[Exercise prompt]:
Starting at the first line of the listing below, repeat each line up to and including the one containing "obj('glide_pad', bm, 'rubber', ms)". Leave out pictures.
____
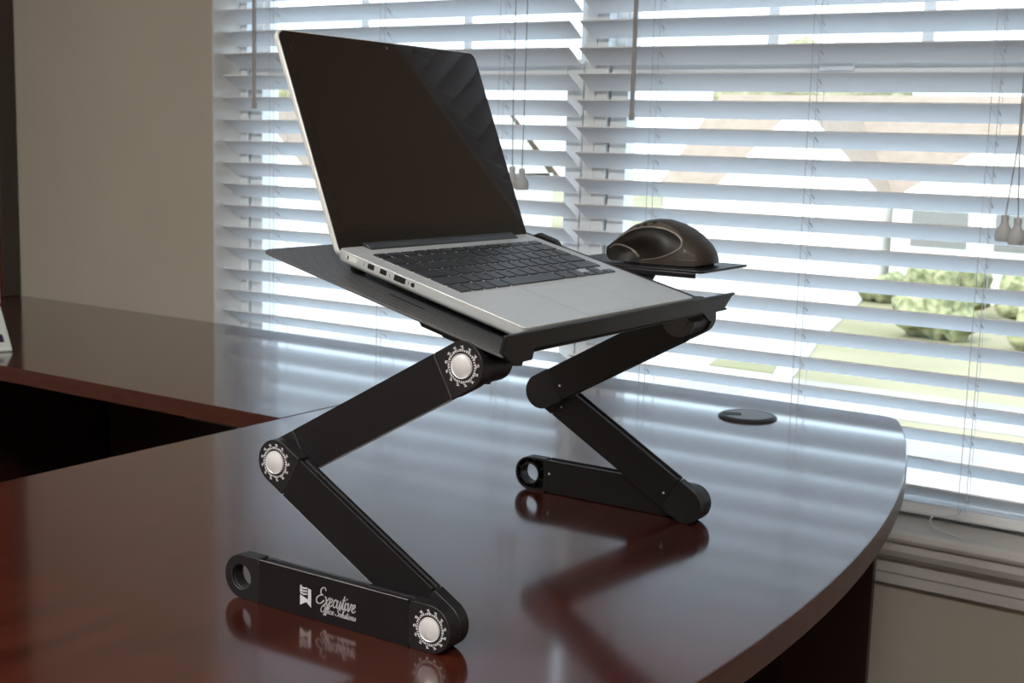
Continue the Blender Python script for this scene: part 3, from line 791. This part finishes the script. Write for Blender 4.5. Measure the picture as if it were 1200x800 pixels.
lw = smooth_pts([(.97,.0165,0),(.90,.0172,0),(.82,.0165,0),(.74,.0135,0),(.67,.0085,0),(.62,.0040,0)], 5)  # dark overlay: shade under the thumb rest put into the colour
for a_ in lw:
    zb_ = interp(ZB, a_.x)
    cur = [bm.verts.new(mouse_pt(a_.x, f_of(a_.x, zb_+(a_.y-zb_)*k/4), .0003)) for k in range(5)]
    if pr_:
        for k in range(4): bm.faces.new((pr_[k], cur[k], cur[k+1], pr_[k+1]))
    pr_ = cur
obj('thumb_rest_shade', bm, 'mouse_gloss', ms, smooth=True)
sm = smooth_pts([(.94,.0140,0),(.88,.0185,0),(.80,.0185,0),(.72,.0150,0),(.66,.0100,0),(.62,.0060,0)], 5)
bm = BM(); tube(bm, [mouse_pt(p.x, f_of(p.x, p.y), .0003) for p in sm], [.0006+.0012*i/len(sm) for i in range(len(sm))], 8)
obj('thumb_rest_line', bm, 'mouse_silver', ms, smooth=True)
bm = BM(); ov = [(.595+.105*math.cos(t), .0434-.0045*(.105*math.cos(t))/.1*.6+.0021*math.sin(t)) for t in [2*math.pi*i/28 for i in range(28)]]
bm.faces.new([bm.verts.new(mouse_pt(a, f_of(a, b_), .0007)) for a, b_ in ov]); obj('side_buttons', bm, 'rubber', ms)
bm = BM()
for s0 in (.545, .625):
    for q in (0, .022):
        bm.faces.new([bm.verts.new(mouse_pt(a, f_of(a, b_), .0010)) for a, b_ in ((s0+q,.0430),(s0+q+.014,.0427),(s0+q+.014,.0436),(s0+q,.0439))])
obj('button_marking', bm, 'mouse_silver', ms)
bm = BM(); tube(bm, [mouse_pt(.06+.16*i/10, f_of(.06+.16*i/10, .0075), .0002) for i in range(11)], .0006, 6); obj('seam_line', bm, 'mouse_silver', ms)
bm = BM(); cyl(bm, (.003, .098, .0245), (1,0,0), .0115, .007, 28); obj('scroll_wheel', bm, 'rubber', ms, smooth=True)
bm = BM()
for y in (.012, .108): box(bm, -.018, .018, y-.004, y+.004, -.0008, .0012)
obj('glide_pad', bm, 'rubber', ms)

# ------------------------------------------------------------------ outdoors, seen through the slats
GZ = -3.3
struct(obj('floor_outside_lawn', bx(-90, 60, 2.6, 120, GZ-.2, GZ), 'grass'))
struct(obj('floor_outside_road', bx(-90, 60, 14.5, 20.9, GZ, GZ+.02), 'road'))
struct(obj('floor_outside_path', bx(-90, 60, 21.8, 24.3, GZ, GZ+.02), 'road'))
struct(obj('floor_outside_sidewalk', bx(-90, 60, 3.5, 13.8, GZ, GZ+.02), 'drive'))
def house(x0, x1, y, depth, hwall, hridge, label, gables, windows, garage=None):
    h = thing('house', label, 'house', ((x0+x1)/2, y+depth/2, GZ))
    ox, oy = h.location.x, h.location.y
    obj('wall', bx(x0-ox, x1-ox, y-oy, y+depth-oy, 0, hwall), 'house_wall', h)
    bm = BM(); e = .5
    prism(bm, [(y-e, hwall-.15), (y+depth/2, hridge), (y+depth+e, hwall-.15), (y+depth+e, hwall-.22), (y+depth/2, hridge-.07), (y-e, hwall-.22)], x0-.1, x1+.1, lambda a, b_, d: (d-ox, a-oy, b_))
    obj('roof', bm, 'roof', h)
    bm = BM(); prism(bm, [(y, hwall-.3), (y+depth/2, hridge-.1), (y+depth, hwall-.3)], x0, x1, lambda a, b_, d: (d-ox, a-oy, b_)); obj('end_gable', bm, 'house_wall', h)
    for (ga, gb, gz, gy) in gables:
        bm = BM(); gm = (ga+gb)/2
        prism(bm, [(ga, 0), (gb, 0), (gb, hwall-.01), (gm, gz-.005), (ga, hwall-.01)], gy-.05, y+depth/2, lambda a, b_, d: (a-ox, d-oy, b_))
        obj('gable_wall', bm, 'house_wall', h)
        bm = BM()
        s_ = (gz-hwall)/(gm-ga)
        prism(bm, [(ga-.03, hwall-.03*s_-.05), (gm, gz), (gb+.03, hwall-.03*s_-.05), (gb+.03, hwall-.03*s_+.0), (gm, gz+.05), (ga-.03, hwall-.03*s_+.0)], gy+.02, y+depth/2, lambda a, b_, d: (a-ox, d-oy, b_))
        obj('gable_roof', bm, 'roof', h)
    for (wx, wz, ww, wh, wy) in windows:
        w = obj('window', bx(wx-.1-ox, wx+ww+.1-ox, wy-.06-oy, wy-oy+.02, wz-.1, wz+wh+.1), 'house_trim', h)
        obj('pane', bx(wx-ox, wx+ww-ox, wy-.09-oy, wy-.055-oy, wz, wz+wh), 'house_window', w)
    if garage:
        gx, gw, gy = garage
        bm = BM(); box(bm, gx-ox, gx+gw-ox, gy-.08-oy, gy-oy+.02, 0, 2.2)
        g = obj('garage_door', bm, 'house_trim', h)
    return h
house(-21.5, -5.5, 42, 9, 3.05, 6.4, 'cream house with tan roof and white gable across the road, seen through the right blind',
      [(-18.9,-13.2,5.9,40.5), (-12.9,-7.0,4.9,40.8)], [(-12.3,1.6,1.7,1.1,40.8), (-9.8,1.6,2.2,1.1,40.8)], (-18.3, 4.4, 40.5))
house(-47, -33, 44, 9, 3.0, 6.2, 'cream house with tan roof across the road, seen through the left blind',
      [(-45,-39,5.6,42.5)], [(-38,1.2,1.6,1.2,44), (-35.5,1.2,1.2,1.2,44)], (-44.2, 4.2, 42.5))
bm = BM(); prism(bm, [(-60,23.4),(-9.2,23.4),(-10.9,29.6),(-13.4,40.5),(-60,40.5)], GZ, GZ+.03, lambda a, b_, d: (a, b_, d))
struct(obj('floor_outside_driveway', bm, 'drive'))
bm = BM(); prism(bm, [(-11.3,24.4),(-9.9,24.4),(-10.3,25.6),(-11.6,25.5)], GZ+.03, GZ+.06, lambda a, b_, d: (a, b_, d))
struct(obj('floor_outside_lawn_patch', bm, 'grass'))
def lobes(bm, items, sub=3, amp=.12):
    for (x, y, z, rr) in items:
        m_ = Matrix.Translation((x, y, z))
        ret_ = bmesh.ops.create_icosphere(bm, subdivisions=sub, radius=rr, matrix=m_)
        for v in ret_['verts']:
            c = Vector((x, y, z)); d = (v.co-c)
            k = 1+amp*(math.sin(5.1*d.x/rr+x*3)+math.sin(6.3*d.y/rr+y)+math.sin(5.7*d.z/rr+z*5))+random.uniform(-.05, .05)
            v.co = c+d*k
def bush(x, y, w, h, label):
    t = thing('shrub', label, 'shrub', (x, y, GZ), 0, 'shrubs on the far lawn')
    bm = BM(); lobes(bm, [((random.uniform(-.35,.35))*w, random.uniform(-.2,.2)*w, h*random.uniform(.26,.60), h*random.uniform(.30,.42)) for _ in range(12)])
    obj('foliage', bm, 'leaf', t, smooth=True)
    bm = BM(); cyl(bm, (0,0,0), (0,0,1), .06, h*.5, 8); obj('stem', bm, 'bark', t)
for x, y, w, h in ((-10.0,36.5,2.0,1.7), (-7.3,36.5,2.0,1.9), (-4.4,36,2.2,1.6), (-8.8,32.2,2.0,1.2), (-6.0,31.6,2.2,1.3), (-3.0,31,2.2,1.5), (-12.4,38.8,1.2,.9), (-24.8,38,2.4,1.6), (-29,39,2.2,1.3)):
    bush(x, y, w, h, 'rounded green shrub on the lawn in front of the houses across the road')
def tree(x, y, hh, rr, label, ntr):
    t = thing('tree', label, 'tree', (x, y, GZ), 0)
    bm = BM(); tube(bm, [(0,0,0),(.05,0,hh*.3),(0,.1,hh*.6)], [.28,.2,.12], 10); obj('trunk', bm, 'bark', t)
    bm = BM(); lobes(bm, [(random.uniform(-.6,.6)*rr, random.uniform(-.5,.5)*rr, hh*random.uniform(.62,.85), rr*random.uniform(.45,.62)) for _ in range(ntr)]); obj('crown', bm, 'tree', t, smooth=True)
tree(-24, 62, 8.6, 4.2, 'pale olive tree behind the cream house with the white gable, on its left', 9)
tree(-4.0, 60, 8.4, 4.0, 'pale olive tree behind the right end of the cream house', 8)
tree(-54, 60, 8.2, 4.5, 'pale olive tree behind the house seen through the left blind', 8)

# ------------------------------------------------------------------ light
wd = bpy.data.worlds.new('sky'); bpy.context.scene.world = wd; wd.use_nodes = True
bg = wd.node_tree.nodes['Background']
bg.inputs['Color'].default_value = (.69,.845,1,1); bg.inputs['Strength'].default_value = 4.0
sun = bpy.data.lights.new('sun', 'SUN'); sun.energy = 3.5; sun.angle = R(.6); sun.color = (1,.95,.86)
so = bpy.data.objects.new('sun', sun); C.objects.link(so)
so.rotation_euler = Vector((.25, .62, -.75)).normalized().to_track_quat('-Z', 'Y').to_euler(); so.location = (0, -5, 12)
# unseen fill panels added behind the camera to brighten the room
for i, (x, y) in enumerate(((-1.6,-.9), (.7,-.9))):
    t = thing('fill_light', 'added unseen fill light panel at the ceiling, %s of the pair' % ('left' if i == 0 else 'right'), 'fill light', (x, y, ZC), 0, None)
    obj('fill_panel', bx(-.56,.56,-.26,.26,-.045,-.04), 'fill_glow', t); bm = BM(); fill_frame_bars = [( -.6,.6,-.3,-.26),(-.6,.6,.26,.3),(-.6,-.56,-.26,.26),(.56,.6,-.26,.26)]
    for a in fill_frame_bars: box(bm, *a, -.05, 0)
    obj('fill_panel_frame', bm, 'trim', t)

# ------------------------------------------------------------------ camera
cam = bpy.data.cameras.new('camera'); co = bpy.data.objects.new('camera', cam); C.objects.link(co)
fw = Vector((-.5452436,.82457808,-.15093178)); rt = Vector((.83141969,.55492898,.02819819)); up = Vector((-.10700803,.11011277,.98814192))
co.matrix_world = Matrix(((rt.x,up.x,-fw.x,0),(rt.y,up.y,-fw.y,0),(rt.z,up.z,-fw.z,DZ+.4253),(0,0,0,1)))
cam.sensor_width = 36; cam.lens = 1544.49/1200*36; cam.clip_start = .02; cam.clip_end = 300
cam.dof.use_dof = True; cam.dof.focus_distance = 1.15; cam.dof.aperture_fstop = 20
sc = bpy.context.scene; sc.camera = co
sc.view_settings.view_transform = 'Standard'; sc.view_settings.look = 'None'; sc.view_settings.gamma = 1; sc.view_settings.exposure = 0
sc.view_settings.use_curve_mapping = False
____
[Exercise solution]:
Continue the Blender Python script for this scene: part 3, from line 791. This part finishes the script. Write for Blender 4.5. Measure the picture as if it were 1200x800 pixels.
lw = smooth_pts([(.97,.0165,0),(.90,.0172,0),(.82,.0165,0),(.74,.0135,0),(.67,.0085,0),(.62,.0040,0)], 5)  # dark overlay: shade under the thumb rest put into the colour
for a_ in lw:
    zb_ = interp(ZB, a_.x)
    cur = [bm.verts.new(mouse_pt(a_.x, f_of(a_.x, zb_+(a_.y-zb_)*k/4), .0003)) for k in range(5)]
    if pr_:
        for k in range(4): bm.faces.new((pr_[k], cur[k], cur[k+1], pr_[k+1]))
    pr_ = cur
obj('thumb_rest_shade', bm, 'mouse_gloss', ms, smooth=True)
sm = smooth_pts([(.94,.0140,0),(.88,.0185,0),(.80,.0185,0),(.72,.0150,0),(.66,.0100,0),(.62,.0060,0)], 5)
bm = BM(); tube(bm, [mouse_pt(p.x, f_of(p.x, p.y), .0003) for p in sm], [.0006+.0012*i/len(sm) for i in range(len(sm))], 8)
obj('thumb_rest_line', bm, 'mouse_silver', ms, smooth=True)
bm = BM(); ov = [(.595+.105*math.cos(t), .0434-.0045*(.105*math.cos(t))/.1*.6+.0021*math.sin(t)) for t in [2*math.pi*i/28 for i in range(28)]]
bm.faces.new([bm.verts.new(mouse_pt(a, f_of(a, b_), .0007)) for a, b_ in ov]); obj('side_buttons', bm, 'rubber', ms)
bm = BM()
for s0 in (.545, .625):
    for q in (0, .022):
        bm.faces.new([bm.verts.new(mouse_pt(a, f_of(a, b_), .0010)) for a, b_ in ((s0+q,.0430),(s0+q+.014,.0427),(s0+q+.014,.0436),(s0+q,.0439))])
obj('button_marking', bm, 'mouse_silver', ms)
bm = BM(); tube(bm, [mouse_pt(.06+.16*i/10, f_of(.06+.16*i/10, .0075), .0002) for i in range(11)], .0006, 6); obj('seam_line', bm, 'mouse_silver', ms)
bm = BM(); cyl(bm, (.003, .098, .0245), (1,0,0), .0115, .007, 28); obj('scroll_wheel', bm, 'rubber', ms, smooth=True)
bm = BM()
for y in (.012, .108): box(bm, -.018, .018, y-.004, y+.004, -.0008, .0012)
obj('glide_pad', bm, 'rubber', ms)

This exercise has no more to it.